▶ **The exercise**
From the first line of the listing below to the line with "COL = scene.collection", print each line exactly, and nothing more. Leave out the pictures.

▶ **Data segment**
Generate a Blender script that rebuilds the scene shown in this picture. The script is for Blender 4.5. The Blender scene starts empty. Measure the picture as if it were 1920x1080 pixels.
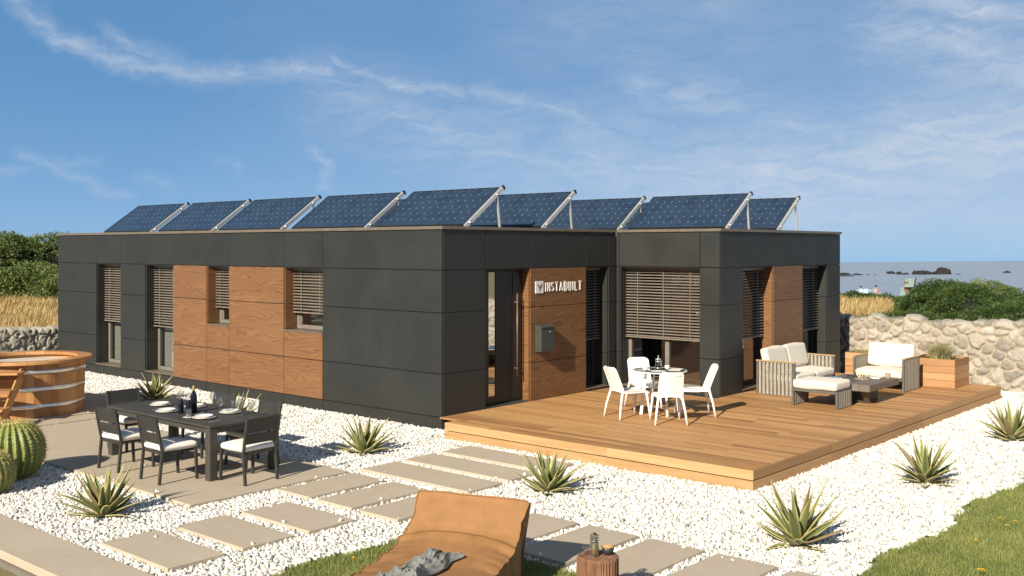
import bpy, bmesh, math, random
import numpy as np
from mathutils import Vector, Matrix, noise as mnoise
R = math.radians
rng = np.random.default_rng(7)
random.seed(7)
scene = bpy.context.scene
COL = scene.collection

# ------------------------------------------------------------------ camera
cam_d = bpy.data.cameras.new('camera')
cam = bpy.data.objects.new('camera', cam_d); COL.objects.link(cam)
CX, CY, CZ = -11.885, -11.863, 3.0
AL = R(41.043)                                   # angle from view axis to +X
cam.location = (CX, CY, CZ)
cam.rotation_euler = (R(90), 0, AL - R(90))      # looks along (cos, sin) of AL
cam_d.sensor_width = 36; cam_d.lens = 1924.4 / 1920 * 36
cam_d.shift_y = -(540 - 464.4) / 1920
cam_d.clip_start = .1; cam_d.clip_end = 3000
scene.camera = cam
FWD = np.array([math.cos(AL), math.sin(AL)]); RGT = np.array([math.sin(AL), -math.cos(AL)])
def bearing(r, d):                                # metres right / ahead of the viewpoint -> world x, y
    return CX + RGT[0]*r + FWD[0]*d, CY + RGT[1]*r + FWD[1]*d

# ------------------------------------------------------------------ light
SUN_EL, SUN_AZ = 29.0, 10.5                       # light travels toward azimuth 12 deg from +X
sun_d = bpy.data.lights.new('sun', 'SUN'); sun_d.energy = 5.0; sun_d.angle = R(.5); sun_d.color = (1, .90, .745)
sun = bpy.data.objects.new('sun', sun_d); COL.objects.link(sun)
ld = Vector((math.cos(R(SUN_EL))*math.cos(R(SUN_AZ)), math.cos(R(SUN_EL))*math.sin(R(SUN_AZ)), -math.sin(R(SUN_EL))))
sun.rotation_euler = ld.to_track_quat('-Z', 'Y').to_euler(); sun.location = (-20, -8, 20)
scene.view_settings.view_transform = 'Standard'; scene.view_settings.look = 'None'
scene.view_settings.gamma = 1; scene.view_settings.exposure = .62
scene.cycles.max_bounces = 8; scene.cycles.transparent_max_bounces = 12; scene.cycles.caustics_reflective = False; scene.cycles.caustics_refractive = False

class NT:
    """small helper for writing node trees"""
    def __init__(s, nt): s.nt = nt
    def n(s, t, props=None, **inp):
        nd = s.nt.nodes.new(t)
        for k, v in (props or {}).items(): setattr(nd, k, v)
        for k, v in inp.items():
            key = int(k[1:]) if k[0] == '_' and k[1:].isdigit() else k.replace('_', ' ')
            s.set(nd.inputs[key], v)
        return nd
    def set(s, sock, v):
        if isinstance(v, bpy.types.NodeSocket): s.nt.links.new(v, sock)
        elif isinstance(v, bpy.types.Node): s.nt.links.new(v.outputs[0], sock)
        else:
            if sock.type == 'RGBA' and hasattr(v, '__len__') and len(v) == 3: v = (*v, 1)
            sock.default_value = v
    def math(s, op, a, b=0., c=None, clamp=False):
        nd = s.nt.nodes.new('ShaderNodeMath'); nd.operation = op; nd.use_clamp = clamp
        s.set(nd.inputs[0], a); s.set(nd.inputs[1], b)
        if c is not None: s.set(nd.inputs[2], c)
        return nd.outputs[0]
    def vm(s, op, a, b=None, scale=None):
        nd = s.nt.nodes.new('ShaderNodeVectorMath'); nd.operation = op
        s.set(nd.inputs[0], a)
        if b is not None: s.set(nd.inputs[1], b)
        if scale is not None: s.set(nd.inputs['Scale'], scale)
        return nd.outputs['Value'] if op in ('DOT_PRODUCT', 'LENGTH', 'DISTANCE') else nd.outputs['Vector']
    def noise(s, vec, scale=5, detail=3, rough=.5, dist=0, out=0):
        nd = s.n('ShaderNodeTexNoise', Vector=vec, Scale=scale, Detail=detail, Roughness=rough, Distortion=dist)
        return nd.outputs[out]
    def ramp(s, fac, stops, interp='LINEAR'):
        nd = s.nt.nodes.new('ShaderNodeValToRGB'); cr = nd.color_ramp; cr.interpolation = interp
        while len(cr.elements) < len(stops): cr.elements.new(.5)
        for e, (p, c) in zip(cr.elements, stops):
            e.position = p; e.color = (*c, 1) if hasattr(c, '__len__') else (c, c, c, 1)
        s.set(nd.inputs[0], fac); return nd.outputs[0]
    def mix(s, fac, a, b, mode='MIX'):
        nd = s.nt.nodes.new('ShaderNodeMix'); nd.data_type = 'RGBA'; nd.blend_type = mode
        s.set(nd.inputs[0], fac); s.set(nd.inputs[6], a); s.set(nd.inputs[7], b); return nd.outputs[2]
    def mapr(s, v, a, b, c=0., d=1.):
        return s.n('ShaderNodeMapRange', Value=v, From_Min=a, From_Max=b, To_Min=c, To_Max=d).outputs[0]
    def attr(s, name): return s.n('ShaderNodeAttribute', {'attribute_name': name}).outputs['Fac']
    def obj(s): return s.n('ShaderNodeTexCoord').outputs['Object']
    def scl(s, vec, v): return s.vm('MULTIPLY', vec, v)
    def bump(s, h, strength=.3, dist=.01): return s.n('ShaderNodeBump', Height=h, Strength=strength, Distance=dist).outputs[0]

# ------------------------------------------------------------------ sky
world = bpy.data.worlds.new('World'); scene.world = world; world.use_nodes = True
SKY_STRENGTH = .085
def build_world():
    nt = world.node_tree; nt.nodes.clear(); w = NT(nt)
    g = w.n('ShaderNodeTexCoord').outputs['Generated']
    sp = w.n('ShaderNodeSeparateXYZ', _0=g).outputs
    z = w.math('MAXIMUM', sp[2], 0.0)
    z2 = w.math('ADD', w.math('MULTIPLY', z, 1.7), .075)
    vec = w.vm('NORMALIZE', w.n('ShaderNodeCombineXYZ', X=sp[0], Y=sp[1], Z=z2).outputs[0])
    sky = w.n('ShaderNodeTexSky', {'sky_type': 'NISHITA', 'sun_disc': False, 'sun_elevation': R(SUN_EL), 'sun_rotation': R(270.0-SUN_AZ),
               'altitude': 0, 'air_density': 1.0, 'dust_density': .25, 'ozone_density': 2.2}, Vector=vec).outputs[0]
    az = w.math('MULTIPLY', w.math('ARCTAN2', sp[1], sp[0]), 180/math.pi)
    el = w.math('MULTIPLY', w.math('ARCSINE', sp[2]), 180/math.pi)
    p0 = w.n('ShaderNodeCombineXYZ', X=az, Y=el, Z=0.).outputs[0]
    # cirrus: streaks as soft capsules in azimuth / elevation, frayed by noise
    d1 = w.vm('SUBTRACT', w.noise(p0, .35, 4, .6, 0, 1), (.5, .5, .5)); d2 = w.vm('SUBTRACT', w.noise(p0, 1.3, 4, .65, 0, 1), (.5, .5, .5))
    p = w.vm('ADD', p0, w.vm('ADD', w.scl(d1, (1.6, 1.6, 0)), w.scl(d2, (.9, .6, 0))))
    fib = w.noise(w.n('ShaderNodeMapping', Vector=p, Rotation=(0, 0, R(-28)), Scale=(.35, 1.6, 1)).outputs[0], 1.1, 7, .62, .6)
    fibc = w.mapr(fib, .36, .68)
    W = [([(66.8,12.2),(64.9,10.6),(62.85,9.8),(60,9.35),(56.7,9.3),(51.4,9.6)], .6, .5), ([(62.6,10.9),(60.5,10),(58.9,9.6)], .6, .35),
         ([(50.8,10.4),(49.3,9.5),(47,9.0),(43.8,8.4)], .55, .42), ([(51,8.6),(45.8,6.7),(39.9,4.7),(32,3.5)], 2.6, .30),
         ([(33.9,9.2),(30.2,8),(24,6.1),(20,4)], 1.5, .26), ([(20.3,13),(17.5,12.1),(13,10.8)], .8, .55), ([(21,11.2),(17.5,10.3),(13,8.6)], 2.0, .42),
         ([(52,5.3),(51.1,4.5),(51.4,3.4)], .35, .28), ([(66.6,4.7),(64.9,3.9),(61.5,2.6)], .4, .24), ([(68,3.8),(63,4.5)], .35, .16),
         ([(43,8.7),(38,7.4),(36.5,6.8)], .7, .26), ([(37,5),(29.6,4),(22.6,4.6),(13,5.7)], 2.8, .34), ([(60.6,3.6),(59.6,3.1)], .5, .18), ([(57,4.7),(56,4.4)], .35, .16)]
    tot = None
    for pts, wd, st in W:
        for a, b in zip(pts, pts[1:]):
            ax, ay = a; bx, by = b; ba = (bx-ax, by-ay, 0); L2 = ba[0]**2 + ba[1]**2
            pa = w.vm('SUBTRACT', p, (ax, ay, 0))
            h = w.math('DIVIDE', w.vm('DOT_PRODUCT', pa, ba), L2, clamp=True)
            d = w.vm('LENGTH', w.vm('SUBTRACT', pa, w.vm('SCALE', ba, scale=h)))
            v = w.math('MULTIPLY', w.math('POWER', w.math('SUBTRACT', 1., w.math('DIVIDE', d, wd*1.6), clamp=True), 1.6), st)
            tot = v if tot is None else w.math('MAXIMUM', tot, v)
    streak = w.math('MULTIPLY', tot, w.math('ADD', w.math('MULTIPLY', fibc, .75), .42))
    broad = w.noise(w.scl(p0, (.5, 1, 1)), .12, 3, .5)
    veil = w.math('MULTIPLY', w.mapr(az, 60., 16., .04, 1.), w.math('ADD', w.math('MULTIPLY', w.mapr(broad, .3, .7), w.math('ADD', w.math('MULTIPLY', fibc, .22), .20)), w.mapr(el, 9., 0., .14, .38)))
    cl = w.math('ADD', streak, veil, clamp=True)
    cl = w.math('MULTIPLY', cl, w.mapr(el, -1., 1.5))
    grad = w.ramp(w.mapr(el, 0., 45.), [(0, (2.15/6, 3.55/6, 5.5/6)), (.09, (1.45/6, 2.95/6, 5.0/6)), (.2, (1.0/6, 2.45/6, 4.55/6)), (.36, (.86/6, 2.25/6, 4.3/6)), (.6, (.5/6, 1.1/6, 2.1/6)), (1, (.32/6, .62/6, 1.1/6))])
    grad = w.vm('SCALE', grad, scale=6.)
    col = w.mix(w.mapr(el, 12., 30., .78, .9), w.mix(1., sky, (.50, .72, .92, 1), 'MULTIPLY'), grad)
    col = w.mix(cl, col, (4.9, 5.35, 6.0, 1))
    bg = w.n('ShaderNodeBackground', Color=col, Strength=SKY_STRENGTH)
    out = w.n('ShaderNodeOutputWorld', Surface=bg.outputs[0])
build_world()

# ------------------------------------------------------------------ materials
MATS = {}
def material(name, fn):
    m = bpy.data.materials.new(name); m.use_nodes = True; nt = m.node_tree; nt.nodes.clear(); w = NT(nt)
    out = nt.nodes.new('ShaderNodeOutputMaterial'); r = fn(w)
    nt.links.new(r if isinstance(r, bpy.types.NodeSocket) else r.outputs[0], out.inputs[0]); MATS[name] = m; return m
def pbr(w, col, rough=.6, normal=None, **kw):
    nd = w.n('ShaderNodeBsdfPrincipled'); w.set(nd.inputs['Base Color'], col); w.set(nd.inputs['Roughness'], rough)
    if normal is not None: w.set(nd.inputs['Normal'], normal)
    for k, v in kw.items(): w.set(nd.inputs[k.replace('_', ' ')], v)
    return nd
def simple(name, col, rough=.5, var=.12, scale=6., bump=.05, **kw):
    def f(w):
        o = w.obj(); n = w.noise(o, scale, 4, .6)
        c = w.mix(w.mapr(n, .3, .7), tuple(x*(1-var) for x in col), tuple(min(1, x*(1+var)) for x in col))
        return pbr(w, c, w.math('ADD', w.math('MULTIPLY', w.math('SUBTRACT', n, .5), .25), rough), w.bump(w.noise(o, scale*12, 2), bump, .004), **kw)
    return material(name, f)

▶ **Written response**
Generate a Blender script that rebuilds the scene shown in this picture. The script is for Blender 4.5. The Blender scene starts empty. Measure the picture as if it were 1920x1080 pixels.
import bpy, bmesh, math, random
import numpy as np
from mathutils import Vector, Matrix, noise as mnoise
R = math.radians
rng = np.random.default_rng(7)
random.seed(7)
scene = bpy.context.scene
COL = scene.collection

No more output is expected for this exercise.